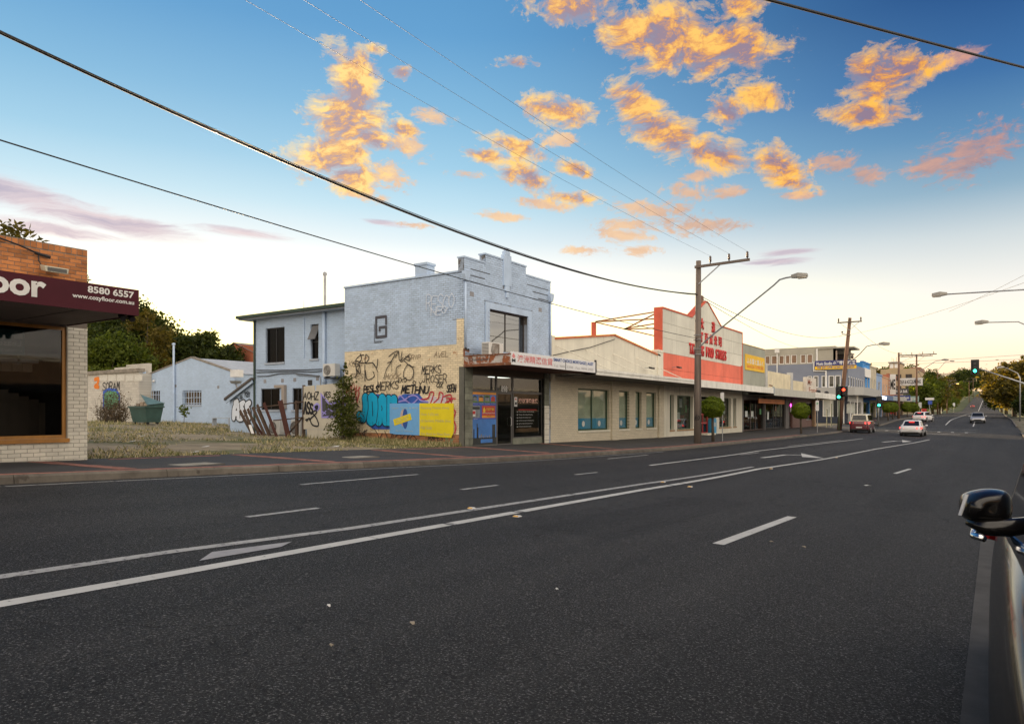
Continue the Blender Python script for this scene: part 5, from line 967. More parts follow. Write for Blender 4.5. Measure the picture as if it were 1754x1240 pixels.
MB().box(FX-.30,FX-.31,px_(1353),px_(1361),.2,1.5).box(FX-.30,FX-.31,px_(1363),px_(1373),.1,1.1).build('pale_blue_film',mat('pale_blue_film',(.28,.46,.48),.5,.1),T)
a,z_=F(1356,694); MB().tube([(FX-.1,a,z_-.0),(FX-.08,a,z_)],.16,10).build('neon_sign',emat('pink_neon',(1,.05,.55),4),T)
T2=thing('orange_hanging_sign','orange sign board hanging under the grey awning','sign board',(FX+.6,68,2.3)); a0_,zt=PW(1299.5,682.5,16.4); _,zb=PW(1299.5,690.5,16.4); a1_=PW(1343.5,683,16.4)[0]; MB().box(-16.38,-16.45,a0_,a1_,zb,zt).build('panel',mat('orange_panel',(.55,.14,.012),.5,.15),T2); text('lettering','JAPANESE CUISINE',mat('brown_print',(.18,.05,.02),.6),T2,(-16.378,a0_+.8,zb+.12),YR,UP,width=(a1_-a0_)*.7,height=(zt-zb)*.35)
for a in (a0_+.4,a1_-.4): MB().bar((-16.42,a,zt),(-16.42,a,2.9),.03).build('hanger',m_steel,T2)
T=thing('corner_shop','small corner shop with a weathered white sign box and brown tiled base','building',(FX,81,-.1)); Yg=86.6
MB().box(FX,FX-.3,Yf+.02,Yg,2.9,4.75).box(FX-.3,-30,Yg-.25,Yg,-.5,4.7).box(FX-.3,-30,Yf+.02,Yg-.25,4.3,4.35).build('parapet_wall',m_cr3,T); shopfronts(T,Yf,Yg,[(px_(1381),px_(1393),.6,2)],m_steel); MB().box(FX,FX-.3,Yf+.02,px_(1381),-.5,2.9).box(FX,FX-.3,px_(1381),px_(1393),-.5,.58).box(FX,FX-.3,px_(1393),Yg,-.5,2.9).box(FX-.05,FX-.3,px_(1381),px_(1393),2.56,2.9).build('tiled_base',mat('brown_tile',(.15,.075,.06),.6,.2),T)
MB().box(FX+.3,FX+.02,Yg-.7,Yg,-.3,2.9).build('corner_column',mat('tan_column',(.36,.24,.14),.8,.3,3),T)
y0_,y1_=px_(1375.5),px_(1392.5); T2=thing('white_sign_box','weathered white sign box with brown brush lettering above the corner shop','sign',(FX+.2,(y0_+y1_)/2,3.5)); MB().box(FX+.35,FX+.005,y0_,y1_,3.45,5.3).build('box',mat('weathered_white',(.62,.57,.50),.7,.25,2,wear=(.40,.22,.12),wearat=.66),T2); m_brp=mat('brown_brush_print',(.30,.10,.05),.7); text('lettering','Mr',m_brp,T2,(FX+.352,y0_+.6,4.45),YR,UP,width=2.2,height=.62,bold=.02); text('lettering','Fond',m_brp,T2,(FX+.352,y0_+1.2,3.62),YR,UP,width=4.4,height=.62,bold=.02)
T=thing('grey_awning','grey street awning in front of the low shops, just past the white one','awning',(-16,70,3)); yk=PW(1396.5,675,14.8)[0]
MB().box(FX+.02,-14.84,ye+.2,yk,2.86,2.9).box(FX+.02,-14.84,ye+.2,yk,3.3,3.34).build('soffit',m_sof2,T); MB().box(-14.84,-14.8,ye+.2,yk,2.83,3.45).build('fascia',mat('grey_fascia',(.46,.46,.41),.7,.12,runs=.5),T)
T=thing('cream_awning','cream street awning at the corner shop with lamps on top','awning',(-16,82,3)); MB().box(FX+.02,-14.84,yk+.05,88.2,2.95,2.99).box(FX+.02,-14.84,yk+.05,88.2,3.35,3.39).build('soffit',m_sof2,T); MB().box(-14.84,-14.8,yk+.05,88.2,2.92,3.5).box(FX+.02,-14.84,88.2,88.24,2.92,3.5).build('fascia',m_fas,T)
for a in (80.,84.5): MB().ball((-15.2,a,3.62),(.25,.35,.2),10,6).box(-15.25,-15.15,a-.05,a+.05,3.39,3.6).build('lamp_head',m_black,T)
MB().tube([(-15.1,79,-.3),(-15.1,79,2.95)],.05,8).build('awning_post',m_steel,T)
# ================================================================== three storey corner building across the side street
T=thing('blue_grey_corner_building','three storey blue grey corner building with a pale top floor and open balcony','building',(FX,112,-.3))
yc=107.6; m_bg=mat('blue_grey_render',(.20,.225,.285),.8,.1,.5,.05); m_tw=mat('pale_render',(.37,.35,.29),.8,.1,.5,.05); m_nav=mat('navy_wall',(.025,.035,.06),.7,.15); m_wf=mat('white_frame',(.74,.73,.70),.6,.1)
def cw(x0,yt,yb,x1): a0_,zt=PU(x0,yt,yc); _,zb=PU(x0,yb,yc); a1_,_=PU(x1,yt,yc); return a0_,a1_,zb,zt
zz=lambda y:PU(1440,y,yc)[1]
top_w=[cw(1310,609,619,1319),cw(1321,608,619,1332),cw(1334,607,619,1343),cw(1345,606.5,618.5,1353),cw(1355,606,618.5,1365),cw(1371,605,617,1380),cw(1382,604,617,1392)]; top_w=[(a,b_,zz(620),zz(604.2)) for a,b_,_,_ in top_w]
low_w=[cw(x0,643,662,x1) for x0,x1 in ((1318,1330),(1346,1357),(1383,1391),(1393,1402),(1407,1417),(1419,1429),(1430,1440))]; low_w=[(a,b_,zz(663),zz(642.5)) for a,b_,_,_ in low_w]
MB().wall('y',yc,-1,-34,FX-1.2,zz(621.5),zz(594),top_w,th=.3).box(-34,FX-1.2,yc,yc+16,zz(593.9),zz(592)).build('top_floor_wall',m_tw,T)
MB().wall('y',yc,-1,-34,FX+.3,zz(664),zz(621.4),low_w,th=.3).build('side_wall',m_bg,T); MB().wall('y',yc+.15,-1,-34,FX+.3,-1.2,zz(664),[],th=.3).build('ground_floor_wall',m_nav,T)
for w in top_w: window(T,'y',yc,-1,*w,m_wf,glassmat('tan_blind_glass',(.9,.85,.8),.3) if 'tb' not in MATS else MATS['tb'],fw=.09,recess=.05); MATS['tb']=bpy.data.materials['tan_blind_glass']
for w in low_w: window(T,'y',yc,-1,*w,m_wf,g_shop,fw=.12,recess=.05); 
MB().box(-33.5,FX-1,yc+.14,yc+.17,zz(664),zz(600)).build('inner_blind',mat('tan_blind',(.40,.31,.25),.9,.2,1),T)
# balcony, chamfered corner and street side
cx0=FX+.3; b=MB(); b.box(FX-1.5,FX-1.2,yc,yc+.3,zz(619),zz(594)); b.box(cx0-.5,cx0-.2,yc+2,yc+2.3,zz(619),zz(596)); b.build('balcony_post',m_wf,T)
xb0,_=PU(1398,600,yc); MB().box(xb0,FX+1.2,yc-.2,yc+5,zz(596.5),zz(594.2)).build('balcony_roof',m_tw,T); MB().box(xb0,FX+.2,yc+3.6,yc+3.9,zz(619.4),zz(597)).build('balcony_back_wall',m_tw,T)
for a in (-23.,-20.5,-18.5): MB().box(a,a+.8,yc+3.55,yc+3.6,zz(617),zz(603)).build('balcony_window',m_dark,T)
MB().wall('x',cx0,1,yc+.02,124,zz(664),zz(621),[(yc+1.2+i*2.2,yc+2.5+i*2.2,zz(662),zz(643.5)) for i in range(7)],th=.3).build('street_wall',m_bg,T)
for i in range(7): window(T,'x',cx0,1,yc+1.2+i*2.2,yc+2.5+i*2.2,zz(662),zz(643.5),m_wf,g_dark,fw=.16,recess=.05)
MB().wall('x',cx0-.2,1,yc+.16,124,-1.2,zz(664),[(109,111.5,-.4,3),(112.5,115,-.4,3),(116,122,-.4,3)],th=.3).build('street_shopfront',m_wf,T); room(T,cx0-.5,4,yc+.5,123.6,-.6,zz(664),m_dark)
MB().box(-34,-33.7,yc+.3,124,-1.2,zz(594)).box(-33.7,cx0-.3,123.7,124,-1.2,zz(621)).box(-33.7,FX-.5,yc+.4,123.6,zz(620.2),zz(619.6)).build('rear_wall',m_bg,T)
aw=[(-27.5,yc-2.4),(FX+1.6,yc-2.4),(FX+2.6,yc-1.4),(FX+2.6,124),(cx0,124),(cx0,yc-.0),(-27.5,yc-.0)]
MB().prism('z',zz(677.5),zz(664),aw).build('awning',mat('ribbed_grey_fascia',(.36,.36,.35),.7,.08,6,.5,12,st=(4,4,.1)),T)
t0=cw(1410,685,714,1424.5); MB().box(PU(1409,690,yc)[0],PU(1437,690,yc)[0],yc+.10,yc+.14,zz(713.5),zz(682)).build('white_window_frame',m_wf,T)
b=[(1411,1422),(1424,1435)]
for x0,x1 in b: MB().box(PU(x0,690,yc)[0],PU(x1,690,yc)[0],yc+.06,yc+.10,zz(712),zz(684)).build('window_poster',mat('pale_window_poster',(.50,.52,.48),.6,.3,1.2),T)
MB().box(PU(1445,690,yc)[0],PU(1446.5,690,yc)[0],yc-.3,yc-.1,-1,zz(677.5)).box(PU(1468,690,yc)[0],PU(1470,690,yc)[0],yc-.3,yc-.1,-1,zz(677.5)).build('column',m_wf,T)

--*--

• _WHAT YOU SHOULD DO_: From the first line above through the line containing "T=thing('grey_awning','grey street awning", copy everything exactly, without the pictures.

• _COMPLETE ANSWER_:
Continue the Blender Python script for this scene: part 5, from line 967. More parts follow. Write for Blender 4.5. Measure the picture as if it were 1754x1240 pixels.
MB().box(FX-.30,FX-.31,px_(1353),px_(1361),.2,1.5).box(FX-.30,FX-.31,px_(1363),px_(1373),.1,1.1).build('pale_blue_film',mat('pale_blue_film',(.28,.46,.48),.5,.1),T)
a,z_=F(1356,694); MB().tube([(FX-.1,a,z_-.0),(FX-.08,a,z_)],.16,10).build('neon_sign',emat('pink_neon',(1,.05,.55),4),T)
T2=thing('orange_hanging_sign','orange sign board hanging under the grey awning','sign board',(FX+.6,68,2.3)); a0_,zt=PW(1299.5,682.5,16.4); _,zb=PW(1299.5,690.5,16.4); a1_=PW(1343.5,683,16.4)[0]; MB().box(-16.38,-16.45,a0_,a1_,zb,zt).build('panel',mat('orange_panel',(.55,.14,.012),.5,.15),T2); text('lettering','JAPANESE CUISINE',mat('brown_print',(.18,.05,.02),.6),T2,(-16.378,a0_+.8,zb+.12),YR,UP,width=(a1_-a0_)*.7,height=(zt-zb)*.35)
for a in (a0_+.4,a1_-.4): MB().bar((-16.42,a,zt),(-16.42,a,2.9),.03).build('hanger',m_steel,T2)
T=thing('corner_shop','small corner shop with a weathered white sign box and brown tiled base','building',(FX,81,-.1)); Yg=86.6
MB().box(FX,FX-.3,Yf+.02,Yg,2.9,4.75).box(FX-.3,-30,Yg-.25,Yg,-.5,4.7).box(FX-.3,-30,Yf+.02,Yg-.25,4.3,4.35).build('parapet_wall',m_cr3,T); shopfronts(T,Yf,Yg,[(px_(1381),px_(1393),.6,2)],m_steel); MB().box(FX,FX-.3,Yf+.02,px_(1381),-.5,2.9).box(FX,FX-.3,px_(1381),px_(1393),-.5,.58).box(FX,FX-.3,px_(1393),Yg,-.5,2.9).box(FX-.05,FX-.3,px_(1381),px_(1393),2.56,2.9).build('tiled_base',mat('brown_tile',(.15,.075,.06),.6,.2),T)
MB().box(FX+.3,FX+.02,Yg-.7,Yg,-.3,2.9).build('corner_column',mat('tan_column',(.36,.24,.14),.8,.3,3),T)
y0_,y1_=px_(1375.5),px_(1392.5); T2=thing('white_sign_box','weathered white sign box with brown brush lettering above the corner shop','sign',(FX+.2,(y0_+y1_)/2,3.5)); MB().box(FX+.35,FX+.005,y0_,y1_,3.45,5.3).build('box',mat('weathered_white',(.62,.57,.50),.7,.25,2,wear=(.40,.22,.12),wearat=.66),T2); m_brp=mat('brown_brush_print',(.30,.10,.05),.7); text('lettering','Mr',m_brp,T2,(FX+.352,y0_+.6,4.45),YR,UP,width=2.2,height=.62,bold=.02); text('lettering','Fond',m_brp,T2,(FX+.352,y0_+1.2,3.62),YR,UP,width=4.4,height=.62,bold=.02)
T=thing('grey_awning','grey street awning in front of the low shops, just past the white one','awning',(-16,70,3)); yk=PW(1396.5,675,14.8)[0]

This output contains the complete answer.